=== EXERCISE AIM ===
Type out the material below exactly.

=== INFORMATION SUPPLIED ===
----

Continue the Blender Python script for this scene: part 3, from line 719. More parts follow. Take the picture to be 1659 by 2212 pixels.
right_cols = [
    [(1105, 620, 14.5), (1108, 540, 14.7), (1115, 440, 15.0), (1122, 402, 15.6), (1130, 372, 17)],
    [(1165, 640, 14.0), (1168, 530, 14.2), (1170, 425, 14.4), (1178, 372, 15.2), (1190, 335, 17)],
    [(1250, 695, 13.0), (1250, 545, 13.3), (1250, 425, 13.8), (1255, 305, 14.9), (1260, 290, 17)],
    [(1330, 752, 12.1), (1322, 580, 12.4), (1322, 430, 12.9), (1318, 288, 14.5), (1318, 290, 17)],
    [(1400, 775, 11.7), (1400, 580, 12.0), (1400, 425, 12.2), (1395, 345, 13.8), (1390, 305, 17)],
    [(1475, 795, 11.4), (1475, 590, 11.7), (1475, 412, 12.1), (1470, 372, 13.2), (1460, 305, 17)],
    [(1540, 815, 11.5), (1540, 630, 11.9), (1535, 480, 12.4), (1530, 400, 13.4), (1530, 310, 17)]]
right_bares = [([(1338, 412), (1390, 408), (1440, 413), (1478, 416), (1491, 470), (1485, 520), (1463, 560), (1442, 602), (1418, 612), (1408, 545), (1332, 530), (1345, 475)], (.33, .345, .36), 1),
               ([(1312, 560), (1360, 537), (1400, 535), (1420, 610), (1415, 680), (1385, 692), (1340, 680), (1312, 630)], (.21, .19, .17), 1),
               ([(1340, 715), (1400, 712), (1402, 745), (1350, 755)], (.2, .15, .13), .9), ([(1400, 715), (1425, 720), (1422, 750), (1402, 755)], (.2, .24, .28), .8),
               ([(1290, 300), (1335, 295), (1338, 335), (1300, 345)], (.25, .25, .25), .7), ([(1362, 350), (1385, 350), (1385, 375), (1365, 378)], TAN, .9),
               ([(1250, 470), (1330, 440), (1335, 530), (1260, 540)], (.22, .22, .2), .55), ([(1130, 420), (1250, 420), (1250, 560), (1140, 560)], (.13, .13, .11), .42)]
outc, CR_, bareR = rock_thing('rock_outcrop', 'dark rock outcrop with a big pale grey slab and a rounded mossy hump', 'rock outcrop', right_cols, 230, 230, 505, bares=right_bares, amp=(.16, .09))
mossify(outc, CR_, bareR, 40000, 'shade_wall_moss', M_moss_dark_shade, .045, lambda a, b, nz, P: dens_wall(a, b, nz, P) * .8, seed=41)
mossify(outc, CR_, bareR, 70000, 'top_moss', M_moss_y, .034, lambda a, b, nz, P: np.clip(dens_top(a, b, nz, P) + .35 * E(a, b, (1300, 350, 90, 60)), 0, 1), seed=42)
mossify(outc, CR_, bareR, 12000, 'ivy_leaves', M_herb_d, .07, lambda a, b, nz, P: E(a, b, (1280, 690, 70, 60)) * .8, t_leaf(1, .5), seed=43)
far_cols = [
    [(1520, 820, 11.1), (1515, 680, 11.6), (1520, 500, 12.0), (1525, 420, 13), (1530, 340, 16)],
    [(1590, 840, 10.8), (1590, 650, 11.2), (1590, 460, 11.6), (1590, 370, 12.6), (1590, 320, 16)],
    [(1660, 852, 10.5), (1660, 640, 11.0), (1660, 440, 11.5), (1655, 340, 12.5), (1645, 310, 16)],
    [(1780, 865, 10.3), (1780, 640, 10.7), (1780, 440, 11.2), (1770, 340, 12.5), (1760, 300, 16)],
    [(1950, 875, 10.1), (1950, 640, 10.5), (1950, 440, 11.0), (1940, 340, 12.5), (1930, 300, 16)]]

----

=== FULL OUTPUT ===
Continue the Blender Python script for this scene: part 3, from line 719. More parts follow. Take the picture to be 1659 by 2212 pixels.
right_cols = [
    [(1105, 620, 14.5), (1108, 540, 14.7), (1115, 440, 15.0), (1122, 402, 15.6), (1130, 372, 17)],
    [(1165, 640, 14.0), (1168, 530, 14.2), (1170, 425, 14.4), (1178, 372, 15.2), (1190, 335, 17)],
    [(1250, 695, 13.0), (1250, 545, 13.3), (1250, 425, 13.8), (1255, 305, 14.9), (1260, 290, 17)],
    [(1330, 752, 12.1), (1322, 580, 12.4), (1322, 430, 12.9), (1318, 288, 14.5), (1318, 290, 17)],
    [(1400, 775, 11.7), (1400, 580, 12.0), (1400, 425, 12.2), (1395, 345, 13.8), (1390, 305, 17)],
    [(1475, 795, 11.4), (1475, 590, 11.7), (1475, 412, 12.1), (1470, 372, 13.2), (1460, 305, 17)],
    [(1540, 815, 11.5), (1540, 630, 11.9), (1535, 480, 12.4), (1530, 400, 13.4), (1530, 310, 17)]]
right_bares = [([(1338, 412), (1390, 408), (1440, 413), (1478, 416), (1491, 470), (1485, 520), (1463, 560), (1442, 602), (1418, 612), (1408, 545), (1332, 530), (1345, 475)], (.33, .345, .36), 1),
               ([(1312, 560), (1360, 537), (1400, 535), (1420, 610), (1415, 680), (1385, 692), (1340, 680), (1312, 630)], (.21, .19, .17), 1),
               ([(1340, 715), (1400, 712), (1402, 745), (1350, 755)], (.2, .15, .13), .9), ([(1400, 715), (1425, 720), (1422, 750), (1402, 755)], (.2, .24, .28), .8),
               ([(1290, 300), (1335, 295), (1338, 335), (1300, 345)], (.25, .25, .25), .7), ([(1362, 350), (1385, 350), (1385, 375), (1365, 378)], TAN, .9),
               ([(1250, 470), (1330, 440), (1335, 530), (1260, 540)], (.22, .22, .2), .55), ([(1130, 420), (1250, 420), (1250, 560), (1140, 560)], (.13, .13, .11), .42)]
outc, CR_, bareR = rock_thing('rock_outcrop', 'dark rock outcrop with a big pale grey slab and a rounded mossy hump', 'rock outcrop', right_cols, 230, 230, 505, bares=right_bares, amp=(.16, .09))
mossify(outc, CR_, bareR, 40000, 'shade_wall_moss', M_moss_dark_shade, .045, lambda a, b, nz, P: dens_wall(a, b, nz, P) * .8, seed=41)
mossify(outc, CR_, bareR, 70000, 'top_moss', M_moss_y, .034, lambda a, b, nz, P: np.clip(dens_top(a, b, nz, P) + .35 * E(a, b, (1300, 350, 90, 60)), 0, 1), seed=42)
mossify(outc, CR_, bareR, 12000, 'ivy_leaves', M_herb_d, .07, lambda a, b, nz, P: E(a, b, (1280, 690, 70, 60)) * .8, t_leaf(1, .5), seed=43)
far_cols = [
    [(1520, 820, 11.1), (1515, 680, 11.6), (1520, 500, 12.0), (1525, 420, 13), (1530, 340, 16)],
    [(1590, 840, 10.8), (1590, 650, 11.2), (1590, 460, 11.6), (1590, 370, 12.6), (1590, 320, 16)],
    [(1660, 852, 10.5), (1660, 640, 11.0), (1660, 440, 11.5), (1655, 340, 12.5), (1645, 310, 16)],
    [(1780, 865, 10.3), (1780, 640, 10.7), (1780, 440, 11.2), (1770, 340, 12.5), (1760, 300, 16)],
    [(1950, 875, 10.1), (1950, 640, 10.5), (1950, 440, 11.0), (1940, 340, 12.5), (1930, 300, 16)]]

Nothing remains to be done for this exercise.